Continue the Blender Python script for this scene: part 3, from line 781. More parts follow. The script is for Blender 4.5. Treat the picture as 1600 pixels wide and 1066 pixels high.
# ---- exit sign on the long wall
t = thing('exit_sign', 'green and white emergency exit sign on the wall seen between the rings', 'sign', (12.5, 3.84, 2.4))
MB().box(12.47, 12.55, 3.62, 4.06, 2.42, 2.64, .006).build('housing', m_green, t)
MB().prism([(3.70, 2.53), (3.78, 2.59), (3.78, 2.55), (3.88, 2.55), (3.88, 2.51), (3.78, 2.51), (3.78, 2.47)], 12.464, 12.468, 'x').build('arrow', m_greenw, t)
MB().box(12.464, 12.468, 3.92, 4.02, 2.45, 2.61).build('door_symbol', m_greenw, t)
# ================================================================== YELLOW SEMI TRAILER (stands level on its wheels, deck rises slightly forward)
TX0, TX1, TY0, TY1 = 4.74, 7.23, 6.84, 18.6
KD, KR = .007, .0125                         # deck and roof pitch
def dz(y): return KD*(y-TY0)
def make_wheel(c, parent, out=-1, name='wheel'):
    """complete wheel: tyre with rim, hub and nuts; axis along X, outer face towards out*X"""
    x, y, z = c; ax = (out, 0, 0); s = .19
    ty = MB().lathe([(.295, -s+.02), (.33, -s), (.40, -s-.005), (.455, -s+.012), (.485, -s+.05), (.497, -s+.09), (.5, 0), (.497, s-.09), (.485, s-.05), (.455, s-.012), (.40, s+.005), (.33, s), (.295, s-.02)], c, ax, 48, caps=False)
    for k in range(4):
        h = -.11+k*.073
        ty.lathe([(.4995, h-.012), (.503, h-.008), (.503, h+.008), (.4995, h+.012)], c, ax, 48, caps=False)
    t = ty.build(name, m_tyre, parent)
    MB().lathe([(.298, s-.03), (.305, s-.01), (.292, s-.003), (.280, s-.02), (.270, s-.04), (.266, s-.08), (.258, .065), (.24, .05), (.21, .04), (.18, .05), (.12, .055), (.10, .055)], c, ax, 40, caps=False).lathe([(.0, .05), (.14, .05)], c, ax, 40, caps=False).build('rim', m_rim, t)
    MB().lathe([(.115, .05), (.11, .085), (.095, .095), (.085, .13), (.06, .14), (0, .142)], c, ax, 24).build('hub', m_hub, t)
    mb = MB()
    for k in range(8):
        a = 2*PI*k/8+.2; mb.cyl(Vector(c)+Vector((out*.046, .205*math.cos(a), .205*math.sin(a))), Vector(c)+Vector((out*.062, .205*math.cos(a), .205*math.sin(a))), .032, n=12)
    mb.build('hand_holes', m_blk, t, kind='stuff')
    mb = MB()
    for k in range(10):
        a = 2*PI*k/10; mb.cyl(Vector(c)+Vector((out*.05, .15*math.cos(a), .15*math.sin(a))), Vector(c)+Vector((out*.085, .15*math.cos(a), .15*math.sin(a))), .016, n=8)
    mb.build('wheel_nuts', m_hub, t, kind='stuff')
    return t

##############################

The exercise >>
Please restate the whole listing word for word.

Response to the task >>
Continue the Blender Python script for this scene: part 3, from line 781. More parts follow. The script is for Blender 4.5. Treat the picture as 1600 pixels wide and 1066 pixels high.
# ---- exit sign on the long wall
t = thing('exit_sign', 'green and white emergency exit sign on the wall seen between the rings', 'sign', (12.5, 3.84, 2.4))
MB().box(12.47, 12.55, 3.62, 4.06, 2.42, 2.64, .006).build('housing', m_green, t)
MB().prism([(3.70, 2.53), (3.78, 2.59), (3.78, 2.55), (3.88, 2.55), (3.88, 2.51), (3.78, 2.51), (3.78, 2.47)], 12.464, 12.468, 'x').build('arrow', m_greenw, t)
MB().box(12.464, 12.468, 3.92, 4.02, 2.45, 2.61).build('door_symbol', m_greenw, t)
# ================================================================== YELLOW SEMI TRAILER (stands level on its wheels, deck rises slightly forward)
TX0, TX1, TY0, TY1 = 4.74, 7.23, 6.84, 18.6
KD, KR = .007, .0125                         # deck and roof pitch
def dz(y): return KD*(y-TY0)
def make_wheel(c, parent, out=-1, name='wheel'):
    """complete wheel: tyre with rim, hub and nuts; axis along X, outer face towards out*X"""
    x, y, z = c; ax = (out, 0, 0); s = .19
    ty = MB().lathe([(.295, -s+.02), (.33, -s), (.40, -s-.005), (.455, -s+.012), (.485, -s+.05), (.497, -s+.09), (.5, 0), (.497, s-.09), (.485, s-.05), (.455, s-.012), (.40, s+.005), (.33, s), (.295, s-.02)], c, ax, 48, caps=False)
    for k in range(4):
        h = -.11+k*.073
        ty.lathe([(.4995, h-.012), (.503, h-.008), (.503, h+.008), (.4995, h+.012)], c, ax, 48, caps=False)
    t = ty.build(name, m_tyre, parent)
    MB().lathe([(.298, s-.03), (.305, s-.01), (.292, s-.003), (.280, s-.02), (.270, s-.04), (.266, s-.08), (.258, .065), (.24, .05), (.21, .04), (.18, .05), (.12, .055), (.10, .055)], c, ax, 40, caps=False).lathe([(.0, .05), (.14, .05)], c, ax, 40, caps=False).build('rim', m_rim, t)
    MB().lathe([(.115, .05), (.11, .085), (.095, .095), (.085, .13), (.06, .14), (0, .142)], c, ax, 24).build('hub', m_hub, t)
    mb = MB()
    for k in range(8):
        a = 2*PI*k/8+.2; mb.cyl(Vector(c)+Vector((out*.046, .205*math.cos(a), .205*math.sin(a))), Vector(c)+Vector((out*.062, .205*math.cos(a), .205*math.sin(a))), .032, n=12)
    mb.build('hand_holes', m_blk, t, kind='stuff')
    mb = MB()
    for k in range(10):
        a = 2*PI*k/10; mb.cyl(Vector(c)+Vector((out*.05, .15*math.cos(a), .15*math.sin(a))), Vector(c)+Vector((out*.085, .15*math.cos(a), .15*math.sin(a))), .016, n=8)
    mb.build('wheel_nuts', m_hub, t, kind='stuff')
    return t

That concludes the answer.